- STATED GOAL -
Find the lines containing "scene" and say how many there are, with no other words.

- SUPPLIED MATERIAL -
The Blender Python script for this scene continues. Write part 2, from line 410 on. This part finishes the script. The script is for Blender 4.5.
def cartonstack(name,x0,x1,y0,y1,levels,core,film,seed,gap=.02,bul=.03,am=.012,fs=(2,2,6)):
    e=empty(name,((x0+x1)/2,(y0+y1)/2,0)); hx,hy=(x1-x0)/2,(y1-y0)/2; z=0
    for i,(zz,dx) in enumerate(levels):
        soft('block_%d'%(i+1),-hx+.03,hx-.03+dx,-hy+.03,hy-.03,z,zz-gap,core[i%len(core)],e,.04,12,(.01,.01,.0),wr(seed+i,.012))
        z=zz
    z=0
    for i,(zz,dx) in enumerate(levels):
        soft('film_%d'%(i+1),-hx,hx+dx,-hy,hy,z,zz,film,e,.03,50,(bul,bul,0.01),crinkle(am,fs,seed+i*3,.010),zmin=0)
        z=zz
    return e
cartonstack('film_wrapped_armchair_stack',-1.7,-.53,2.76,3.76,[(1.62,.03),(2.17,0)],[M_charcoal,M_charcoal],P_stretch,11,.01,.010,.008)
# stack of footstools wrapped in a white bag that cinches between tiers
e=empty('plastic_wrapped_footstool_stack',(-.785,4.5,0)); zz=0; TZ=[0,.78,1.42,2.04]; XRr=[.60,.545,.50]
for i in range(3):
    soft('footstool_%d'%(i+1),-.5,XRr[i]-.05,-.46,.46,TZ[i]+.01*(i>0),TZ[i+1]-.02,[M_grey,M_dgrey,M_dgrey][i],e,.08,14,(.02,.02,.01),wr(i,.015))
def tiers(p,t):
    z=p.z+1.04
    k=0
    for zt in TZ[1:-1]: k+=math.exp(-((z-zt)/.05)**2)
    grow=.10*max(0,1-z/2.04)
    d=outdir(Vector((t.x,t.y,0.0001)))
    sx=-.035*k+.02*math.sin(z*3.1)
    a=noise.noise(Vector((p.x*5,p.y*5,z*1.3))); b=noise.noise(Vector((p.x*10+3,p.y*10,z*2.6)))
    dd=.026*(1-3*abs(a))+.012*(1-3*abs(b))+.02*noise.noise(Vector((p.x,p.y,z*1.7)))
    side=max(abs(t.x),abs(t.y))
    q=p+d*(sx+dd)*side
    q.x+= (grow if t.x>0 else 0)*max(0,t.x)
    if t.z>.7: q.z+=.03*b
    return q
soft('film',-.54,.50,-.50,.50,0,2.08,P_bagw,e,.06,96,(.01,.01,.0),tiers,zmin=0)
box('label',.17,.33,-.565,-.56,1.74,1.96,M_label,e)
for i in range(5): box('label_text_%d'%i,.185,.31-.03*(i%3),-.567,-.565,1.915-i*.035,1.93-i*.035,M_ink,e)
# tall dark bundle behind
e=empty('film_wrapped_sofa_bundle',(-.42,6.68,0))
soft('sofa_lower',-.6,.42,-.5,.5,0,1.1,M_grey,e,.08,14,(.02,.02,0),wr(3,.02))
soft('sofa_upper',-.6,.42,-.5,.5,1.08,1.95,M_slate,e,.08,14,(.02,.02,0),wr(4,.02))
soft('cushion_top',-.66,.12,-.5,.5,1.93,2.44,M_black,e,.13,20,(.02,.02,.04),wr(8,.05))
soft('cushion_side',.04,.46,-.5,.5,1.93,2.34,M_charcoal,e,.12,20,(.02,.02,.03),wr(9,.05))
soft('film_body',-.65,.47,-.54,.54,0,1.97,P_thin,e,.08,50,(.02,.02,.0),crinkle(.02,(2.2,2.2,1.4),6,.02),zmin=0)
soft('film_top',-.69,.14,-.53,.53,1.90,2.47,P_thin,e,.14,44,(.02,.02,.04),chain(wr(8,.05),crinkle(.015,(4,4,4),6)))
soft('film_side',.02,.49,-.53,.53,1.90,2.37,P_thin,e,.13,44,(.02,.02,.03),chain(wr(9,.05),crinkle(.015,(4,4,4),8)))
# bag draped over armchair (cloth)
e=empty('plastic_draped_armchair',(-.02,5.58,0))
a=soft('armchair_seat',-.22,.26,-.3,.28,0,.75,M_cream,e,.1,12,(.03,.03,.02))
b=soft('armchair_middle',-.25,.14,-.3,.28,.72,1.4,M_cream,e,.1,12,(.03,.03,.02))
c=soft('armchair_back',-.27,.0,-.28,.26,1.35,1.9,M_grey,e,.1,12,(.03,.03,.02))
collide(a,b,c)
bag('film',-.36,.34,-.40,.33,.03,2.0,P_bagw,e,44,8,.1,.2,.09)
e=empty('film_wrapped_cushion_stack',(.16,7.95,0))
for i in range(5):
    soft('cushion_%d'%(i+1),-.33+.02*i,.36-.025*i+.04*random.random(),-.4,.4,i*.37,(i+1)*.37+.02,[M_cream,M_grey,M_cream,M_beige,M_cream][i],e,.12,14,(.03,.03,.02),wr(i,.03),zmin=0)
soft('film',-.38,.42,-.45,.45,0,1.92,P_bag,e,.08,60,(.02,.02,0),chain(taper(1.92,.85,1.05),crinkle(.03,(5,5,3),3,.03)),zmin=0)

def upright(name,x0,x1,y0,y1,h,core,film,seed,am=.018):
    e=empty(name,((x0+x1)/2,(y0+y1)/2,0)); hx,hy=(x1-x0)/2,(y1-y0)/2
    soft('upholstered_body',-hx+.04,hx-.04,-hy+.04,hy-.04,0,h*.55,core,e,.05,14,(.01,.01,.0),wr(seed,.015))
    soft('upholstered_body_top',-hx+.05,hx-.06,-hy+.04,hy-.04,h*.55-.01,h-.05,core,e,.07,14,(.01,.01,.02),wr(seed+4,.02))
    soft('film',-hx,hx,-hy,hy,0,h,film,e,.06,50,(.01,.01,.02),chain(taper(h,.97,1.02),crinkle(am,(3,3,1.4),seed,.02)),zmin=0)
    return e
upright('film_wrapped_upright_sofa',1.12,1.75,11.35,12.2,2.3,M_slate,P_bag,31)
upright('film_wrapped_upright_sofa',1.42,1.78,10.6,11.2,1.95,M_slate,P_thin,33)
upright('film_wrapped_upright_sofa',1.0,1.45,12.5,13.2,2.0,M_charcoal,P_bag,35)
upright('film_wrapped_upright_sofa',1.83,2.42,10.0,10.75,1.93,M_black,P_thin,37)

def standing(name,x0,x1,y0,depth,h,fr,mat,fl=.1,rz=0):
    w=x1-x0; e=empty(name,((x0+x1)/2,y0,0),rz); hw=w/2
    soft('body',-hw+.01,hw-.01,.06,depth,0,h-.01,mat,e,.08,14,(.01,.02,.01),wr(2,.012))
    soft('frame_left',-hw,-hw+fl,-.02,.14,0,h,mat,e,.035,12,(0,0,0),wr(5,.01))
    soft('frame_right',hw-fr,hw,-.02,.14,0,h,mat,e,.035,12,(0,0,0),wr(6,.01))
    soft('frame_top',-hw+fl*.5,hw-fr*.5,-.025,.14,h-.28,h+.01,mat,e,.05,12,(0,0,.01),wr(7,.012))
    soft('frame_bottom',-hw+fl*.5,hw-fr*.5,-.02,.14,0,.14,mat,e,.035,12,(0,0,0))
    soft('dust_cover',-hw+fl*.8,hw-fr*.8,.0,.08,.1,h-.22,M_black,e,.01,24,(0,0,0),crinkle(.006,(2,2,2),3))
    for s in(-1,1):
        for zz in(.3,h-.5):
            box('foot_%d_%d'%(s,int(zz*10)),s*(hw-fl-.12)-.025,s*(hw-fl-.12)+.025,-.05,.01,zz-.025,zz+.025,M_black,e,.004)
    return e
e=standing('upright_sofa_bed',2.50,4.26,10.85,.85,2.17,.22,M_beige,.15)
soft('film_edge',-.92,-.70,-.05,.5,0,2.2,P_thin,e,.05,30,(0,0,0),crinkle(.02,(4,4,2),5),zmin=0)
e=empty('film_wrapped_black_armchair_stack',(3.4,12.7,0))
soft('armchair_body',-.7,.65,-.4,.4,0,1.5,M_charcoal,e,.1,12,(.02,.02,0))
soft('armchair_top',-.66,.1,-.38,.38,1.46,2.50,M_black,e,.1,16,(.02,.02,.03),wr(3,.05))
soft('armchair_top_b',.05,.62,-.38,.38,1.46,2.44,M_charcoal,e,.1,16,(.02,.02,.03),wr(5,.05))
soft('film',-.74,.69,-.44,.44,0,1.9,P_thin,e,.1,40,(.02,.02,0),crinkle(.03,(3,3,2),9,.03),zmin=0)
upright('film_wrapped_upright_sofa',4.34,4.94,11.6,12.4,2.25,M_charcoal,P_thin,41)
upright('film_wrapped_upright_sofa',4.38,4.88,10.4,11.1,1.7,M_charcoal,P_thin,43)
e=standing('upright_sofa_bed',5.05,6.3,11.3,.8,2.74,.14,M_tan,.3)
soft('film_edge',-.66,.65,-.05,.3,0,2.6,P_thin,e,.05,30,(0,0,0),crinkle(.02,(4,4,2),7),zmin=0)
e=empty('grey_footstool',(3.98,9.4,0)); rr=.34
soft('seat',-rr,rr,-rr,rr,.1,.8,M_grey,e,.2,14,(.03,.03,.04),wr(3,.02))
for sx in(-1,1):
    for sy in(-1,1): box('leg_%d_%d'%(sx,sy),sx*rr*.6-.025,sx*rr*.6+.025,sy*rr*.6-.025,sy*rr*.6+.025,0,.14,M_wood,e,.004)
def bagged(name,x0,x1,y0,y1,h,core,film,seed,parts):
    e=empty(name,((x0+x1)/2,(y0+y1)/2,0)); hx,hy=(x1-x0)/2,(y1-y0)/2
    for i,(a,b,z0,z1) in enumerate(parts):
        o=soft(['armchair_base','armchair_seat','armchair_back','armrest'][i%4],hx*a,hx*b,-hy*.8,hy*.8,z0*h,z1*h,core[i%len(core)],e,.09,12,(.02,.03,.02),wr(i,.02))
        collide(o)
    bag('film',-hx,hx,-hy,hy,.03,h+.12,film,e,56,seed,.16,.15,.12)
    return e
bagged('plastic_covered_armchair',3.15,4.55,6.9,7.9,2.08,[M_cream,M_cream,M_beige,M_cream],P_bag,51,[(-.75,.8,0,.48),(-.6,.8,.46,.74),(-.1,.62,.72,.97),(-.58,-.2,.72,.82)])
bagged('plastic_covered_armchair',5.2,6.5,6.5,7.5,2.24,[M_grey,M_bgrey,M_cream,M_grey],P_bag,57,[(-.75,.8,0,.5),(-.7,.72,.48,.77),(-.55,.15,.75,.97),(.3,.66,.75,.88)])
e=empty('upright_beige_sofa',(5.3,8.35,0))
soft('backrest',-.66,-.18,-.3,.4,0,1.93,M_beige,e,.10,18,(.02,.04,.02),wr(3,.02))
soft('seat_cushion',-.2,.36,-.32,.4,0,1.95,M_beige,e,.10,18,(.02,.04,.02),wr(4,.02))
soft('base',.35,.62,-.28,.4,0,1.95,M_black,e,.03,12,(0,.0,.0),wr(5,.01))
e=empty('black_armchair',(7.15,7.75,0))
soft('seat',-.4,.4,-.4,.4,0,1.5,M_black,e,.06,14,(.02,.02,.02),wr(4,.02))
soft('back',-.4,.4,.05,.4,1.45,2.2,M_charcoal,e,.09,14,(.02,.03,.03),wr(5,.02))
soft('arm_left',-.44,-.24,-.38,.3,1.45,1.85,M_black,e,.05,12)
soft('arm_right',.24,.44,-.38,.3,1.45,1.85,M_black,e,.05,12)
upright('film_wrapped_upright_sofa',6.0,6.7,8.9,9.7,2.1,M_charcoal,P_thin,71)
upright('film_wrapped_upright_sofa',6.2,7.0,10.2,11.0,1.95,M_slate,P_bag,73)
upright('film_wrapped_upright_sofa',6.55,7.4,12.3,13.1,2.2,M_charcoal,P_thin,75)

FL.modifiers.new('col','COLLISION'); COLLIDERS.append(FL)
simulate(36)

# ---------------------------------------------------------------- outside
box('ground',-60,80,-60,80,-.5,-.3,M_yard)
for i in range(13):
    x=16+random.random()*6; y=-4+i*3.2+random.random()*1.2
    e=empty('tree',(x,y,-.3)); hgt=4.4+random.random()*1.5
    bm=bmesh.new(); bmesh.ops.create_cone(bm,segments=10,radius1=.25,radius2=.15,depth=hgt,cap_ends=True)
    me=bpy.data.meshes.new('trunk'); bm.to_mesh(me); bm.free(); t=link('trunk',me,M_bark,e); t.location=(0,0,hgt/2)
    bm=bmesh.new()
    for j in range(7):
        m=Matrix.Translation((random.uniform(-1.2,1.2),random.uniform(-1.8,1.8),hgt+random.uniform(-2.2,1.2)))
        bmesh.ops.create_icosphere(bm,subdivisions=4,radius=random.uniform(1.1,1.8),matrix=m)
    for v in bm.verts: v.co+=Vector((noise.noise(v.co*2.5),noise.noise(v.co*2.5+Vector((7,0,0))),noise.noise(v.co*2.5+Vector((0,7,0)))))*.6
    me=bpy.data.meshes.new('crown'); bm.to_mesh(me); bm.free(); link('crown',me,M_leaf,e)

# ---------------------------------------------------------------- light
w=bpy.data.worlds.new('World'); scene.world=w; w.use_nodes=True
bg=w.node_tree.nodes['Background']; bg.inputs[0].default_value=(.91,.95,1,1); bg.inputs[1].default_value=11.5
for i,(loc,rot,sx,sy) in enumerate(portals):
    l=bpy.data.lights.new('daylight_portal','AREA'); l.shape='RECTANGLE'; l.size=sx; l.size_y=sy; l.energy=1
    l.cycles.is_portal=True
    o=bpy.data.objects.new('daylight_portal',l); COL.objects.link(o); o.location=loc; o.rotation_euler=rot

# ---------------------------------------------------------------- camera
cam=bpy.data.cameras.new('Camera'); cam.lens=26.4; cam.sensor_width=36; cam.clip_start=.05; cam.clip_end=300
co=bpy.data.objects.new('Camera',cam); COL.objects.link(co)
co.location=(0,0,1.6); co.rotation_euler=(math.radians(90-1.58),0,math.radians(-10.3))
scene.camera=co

- OUTPUT BELOW -
3